> DATASET RECORDS:
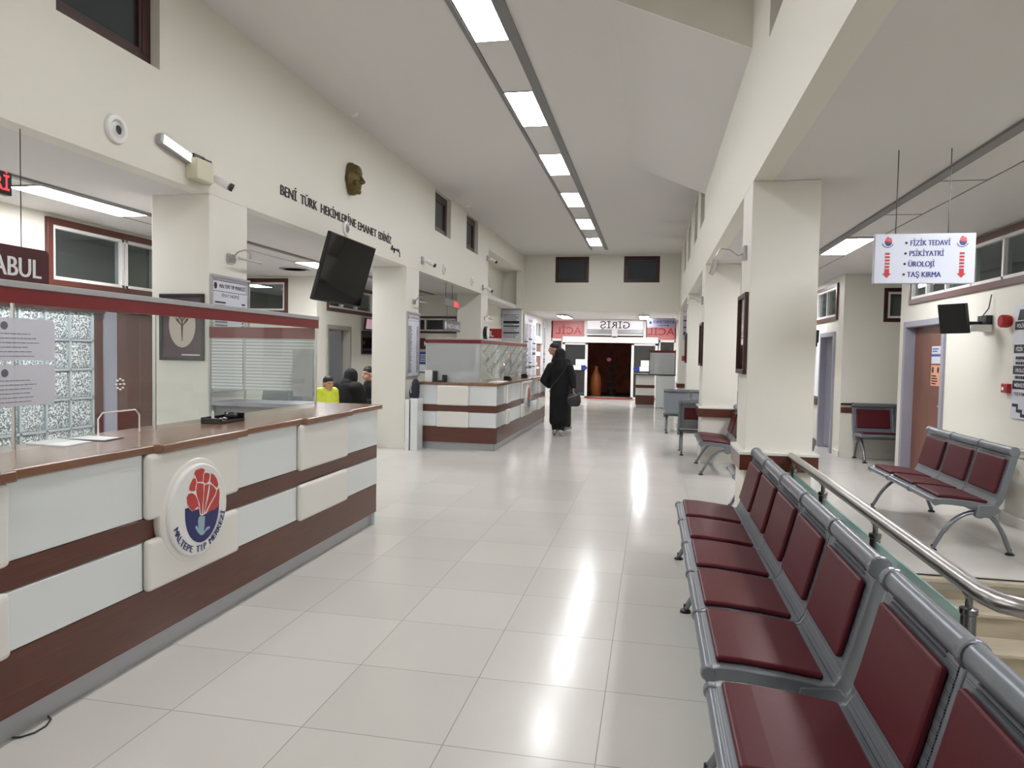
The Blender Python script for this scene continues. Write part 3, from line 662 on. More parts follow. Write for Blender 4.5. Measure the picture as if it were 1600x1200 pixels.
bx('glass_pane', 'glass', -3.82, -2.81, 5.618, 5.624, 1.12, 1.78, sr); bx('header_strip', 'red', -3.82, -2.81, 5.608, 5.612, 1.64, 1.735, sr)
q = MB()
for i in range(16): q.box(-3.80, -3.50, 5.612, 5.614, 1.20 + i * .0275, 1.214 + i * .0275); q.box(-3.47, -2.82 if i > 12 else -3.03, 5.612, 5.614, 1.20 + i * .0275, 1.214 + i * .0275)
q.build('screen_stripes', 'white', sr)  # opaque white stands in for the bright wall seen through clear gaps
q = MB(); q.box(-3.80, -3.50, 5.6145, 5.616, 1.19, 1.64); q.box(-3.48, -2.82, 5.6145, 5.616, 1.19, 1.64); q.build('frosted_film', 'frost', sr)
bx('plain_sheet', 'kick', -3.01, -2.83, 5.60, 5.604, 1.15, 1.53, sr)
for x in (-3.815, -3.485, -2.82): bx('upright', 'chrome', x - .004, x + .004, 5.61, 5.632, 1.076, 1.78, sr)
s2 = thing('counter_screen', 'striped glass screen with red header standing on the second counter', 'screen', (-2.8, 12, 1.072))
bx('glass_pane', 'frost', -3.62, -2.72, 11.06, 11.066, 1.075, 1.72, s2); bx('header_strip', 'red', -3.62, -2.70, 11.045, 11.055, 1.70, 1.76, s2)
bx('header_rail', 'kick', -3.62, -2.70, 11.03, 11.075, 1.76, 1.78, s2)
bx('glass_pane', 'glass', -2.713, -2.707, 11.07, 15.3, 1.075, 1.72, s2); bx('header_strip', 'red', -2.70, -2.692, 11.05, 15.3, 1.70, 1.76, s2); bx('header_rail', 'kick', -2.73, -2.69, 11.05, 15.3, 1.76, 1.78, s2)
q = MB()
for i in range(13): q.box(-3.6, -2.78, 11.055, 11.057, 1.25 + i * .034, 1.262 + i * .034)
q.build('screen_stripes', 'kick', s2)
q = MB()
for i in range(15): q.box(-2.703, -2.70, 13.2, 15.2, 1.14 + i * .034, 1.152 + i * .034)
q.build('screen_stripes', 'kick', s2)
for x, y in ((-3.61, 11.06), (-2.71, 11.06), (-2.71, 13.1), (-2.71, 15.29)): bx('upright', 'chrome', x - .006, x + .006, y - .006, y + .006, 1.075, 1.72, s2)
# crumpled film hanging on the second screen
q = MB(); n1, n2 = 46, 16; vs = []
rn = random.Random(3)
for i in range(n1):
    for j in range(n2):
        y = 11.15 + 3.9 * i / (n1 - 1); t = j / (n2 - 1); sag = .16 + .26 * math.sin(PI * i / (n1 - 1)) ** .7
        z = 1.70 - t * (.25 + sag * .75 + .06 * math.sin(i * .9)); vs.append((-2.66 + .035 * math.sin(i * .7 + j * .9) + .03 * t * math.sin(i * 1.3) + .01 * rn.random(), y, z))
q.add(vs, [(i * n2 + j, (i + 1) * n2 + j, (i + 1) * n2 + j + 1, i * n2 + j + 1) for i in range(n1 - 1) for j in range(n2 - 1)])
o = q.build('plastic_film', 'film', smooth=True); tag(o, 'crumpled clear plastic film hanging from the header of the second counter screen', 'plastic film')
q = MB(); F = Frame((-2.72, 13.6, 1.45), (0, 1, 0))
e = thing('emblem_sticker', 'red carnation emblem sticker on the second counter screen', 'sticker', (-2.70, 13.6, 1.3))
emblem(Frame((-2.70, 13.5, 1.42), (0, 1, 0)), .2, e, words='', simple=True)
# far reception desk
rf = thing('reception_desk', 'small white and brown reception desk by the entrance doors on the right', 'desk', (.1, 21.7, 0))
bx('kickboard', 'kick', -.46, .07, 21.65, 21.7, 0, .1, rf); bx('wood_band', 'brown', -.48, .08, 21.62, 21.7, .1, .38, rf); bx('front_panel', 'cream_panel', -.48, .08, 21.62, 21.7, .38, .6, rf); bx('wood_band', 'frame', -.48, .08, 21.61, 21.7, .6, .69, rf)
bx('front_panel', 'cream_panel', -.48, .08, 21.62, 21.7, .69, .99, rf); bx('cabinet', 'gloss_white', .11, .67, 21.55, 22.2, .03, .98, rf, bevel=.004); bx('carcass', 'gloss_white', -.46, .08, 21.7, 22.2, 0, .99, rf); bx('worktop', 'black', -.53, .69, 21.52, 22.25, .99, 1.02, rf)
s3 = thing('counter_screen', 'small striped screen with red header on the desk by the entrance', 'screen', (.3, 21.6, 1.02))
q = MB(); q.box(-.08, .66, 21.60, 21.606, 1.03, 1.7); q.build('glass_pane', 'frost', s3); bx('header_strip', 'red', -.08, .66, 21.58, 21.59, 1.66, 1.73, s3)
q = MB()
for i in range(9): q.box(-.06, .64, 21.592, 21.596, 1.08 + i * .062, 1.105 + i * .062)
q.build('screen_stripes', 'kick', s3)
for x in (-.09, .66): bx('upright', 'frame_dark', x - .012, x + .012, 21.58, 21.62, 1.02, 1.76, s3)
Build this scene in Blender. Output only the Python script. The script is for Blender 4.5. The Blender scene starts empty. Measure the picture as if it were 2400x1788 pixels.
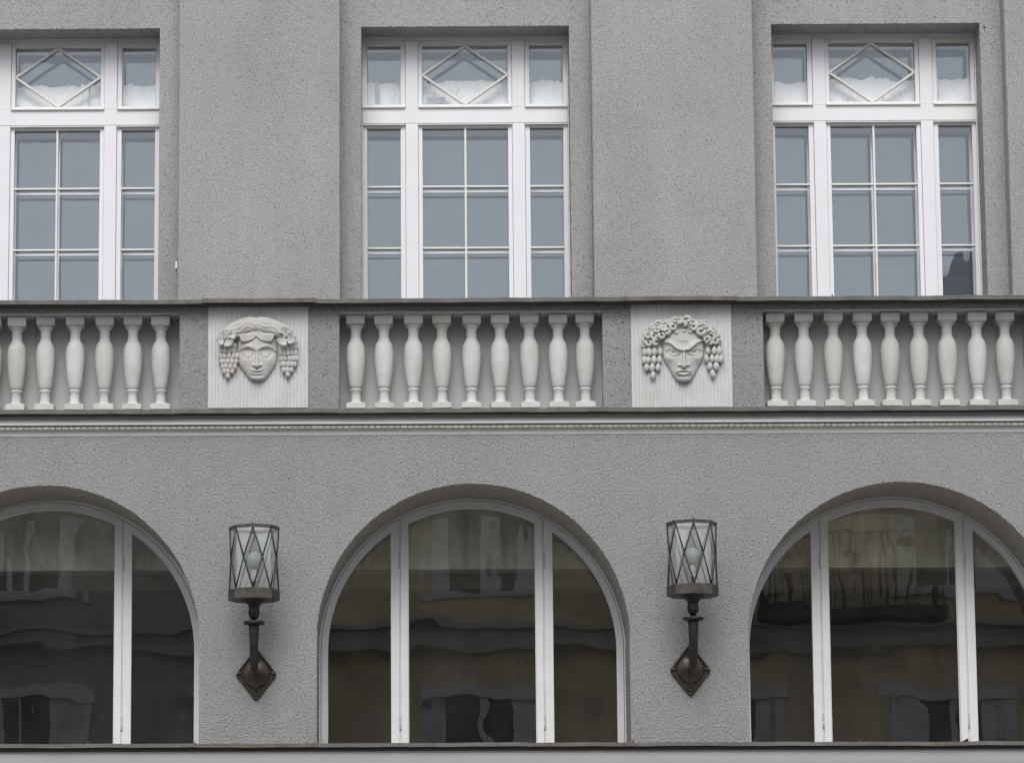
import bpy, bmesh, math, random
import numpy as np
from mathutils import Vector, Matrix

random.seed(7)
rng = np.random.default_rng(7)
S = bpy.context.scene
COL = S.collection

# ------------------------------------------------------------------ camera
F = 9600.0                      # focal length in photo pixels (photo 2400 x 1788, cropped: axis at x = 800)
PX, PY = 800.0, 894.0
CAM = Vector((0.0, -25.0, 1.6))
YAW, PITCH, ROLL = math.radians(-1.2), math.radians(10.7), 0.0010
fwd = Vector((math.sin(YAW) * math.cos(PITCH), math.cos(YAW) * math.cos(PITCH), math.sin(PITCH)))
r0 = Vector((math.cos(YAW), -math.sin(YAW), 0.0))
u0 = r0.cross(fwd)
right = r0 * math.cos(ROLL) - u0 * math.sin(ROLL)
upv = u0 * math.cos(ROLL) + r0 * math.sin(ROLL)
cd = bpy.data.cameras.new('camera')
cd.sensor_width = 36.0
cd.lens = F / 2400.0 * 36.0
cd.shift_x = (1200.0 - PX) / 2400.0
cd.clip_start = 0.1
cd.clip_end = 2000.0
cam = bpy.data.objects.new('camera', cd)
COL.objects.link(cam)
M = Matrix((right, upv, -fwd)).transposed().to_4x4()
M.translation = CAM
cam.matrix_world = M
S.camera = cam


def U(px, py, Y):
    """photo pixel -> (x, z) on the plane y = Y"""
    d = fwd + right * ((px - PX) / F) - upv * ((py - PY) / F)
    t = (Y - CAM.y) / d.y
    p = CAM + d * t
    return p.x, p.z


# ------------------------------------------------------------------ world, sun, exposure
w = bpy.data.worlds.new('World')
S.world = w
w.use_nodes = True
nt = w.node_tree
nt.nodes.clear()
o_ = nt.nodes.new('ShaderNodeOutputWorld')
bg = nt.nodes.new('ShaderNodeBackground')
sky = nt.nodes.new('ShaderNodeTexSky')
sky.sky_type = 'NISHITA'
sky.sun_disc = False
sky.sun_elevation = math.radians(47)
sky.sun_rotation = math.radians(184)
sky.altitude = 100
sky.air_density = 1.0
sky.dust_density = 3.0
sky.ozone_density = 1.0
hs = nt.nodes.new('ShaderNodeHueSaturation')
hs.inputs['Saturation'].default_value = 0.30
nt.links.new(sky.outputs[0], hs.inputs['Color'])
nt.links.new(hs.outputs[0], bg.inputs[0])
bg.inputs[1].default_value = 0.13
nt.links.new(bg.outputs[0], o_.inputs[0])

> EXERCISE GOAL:
Look above for the line with "Build this scene" and copy exactly from it through the line with "return p.x, p.z", both included. Omit the pictures.

> ANSWER BELOW:
Build this scene in Blender. Output only the Python script. The script is for Blender 4.5. The Blender scene starts empty. Measure the picture as if it were 2400x1788 pixels.
import bpy, bmesh, math, random
import numpy as np
from mathutils import Vector, Matrix

random.seed(7)
rng = np.random.default_rng(7)
S = bpy.context.scene
COL = S.collection

# ------------------------------------------------------------------ camera
F = 9600.0                      # focal length in photo pixels (photo 2400 x 1788, cropped: axis at x = 800)
PX, PY = 800.0, 894.0
CAM = Vector((0.0, -25.0, 1.6))
YAW, PITCH, ROLL = math.radians(-1.2), math.radians(10.7), 0.0010
fwd = Vector((math.sin(YAW) * math.cos(PITCH), math.cos(YAW) * math.cos(PITCH), math.sin(PITCH)))
r0 = Vector((math.cos(YAW), -math.sin(YAW), 0.0))
u0 = r0.cross(fwd)
right = r0 * math.cos(ROLL) - u0 * math.sin(ROLL)
upv = u0 * math.cos(ROLL) + r0 * math.sin(ROLL)
cd = bpy.data.cameras.new('camera')
cd.sensor_width = 36.0
cd.lens = F / 2400.0 * 36.0
cd.shift_x = (1200.0 - PX) / 2400.0
cd.clip_start = 0.1
cd.clip_end = 2000.0
cam = bpy.data.objects.new('camera', cd)
COL.objects.link(cam)
M = Matrix((right, upv, -fwd)).transposed().to_4x4()
M.translation = CAM
cam.matrix_world = M
S.camera = cam


def U(px, py, Y):
    """photo pixel -> (x, z) on the plane y = Y"""
    d = fwd + right * ((px - PX) / F) - upv * ((py - PY) / F)
    t = (Y - CAM.y) / d.y
    p = CAM + d * t
    return p.x, p.z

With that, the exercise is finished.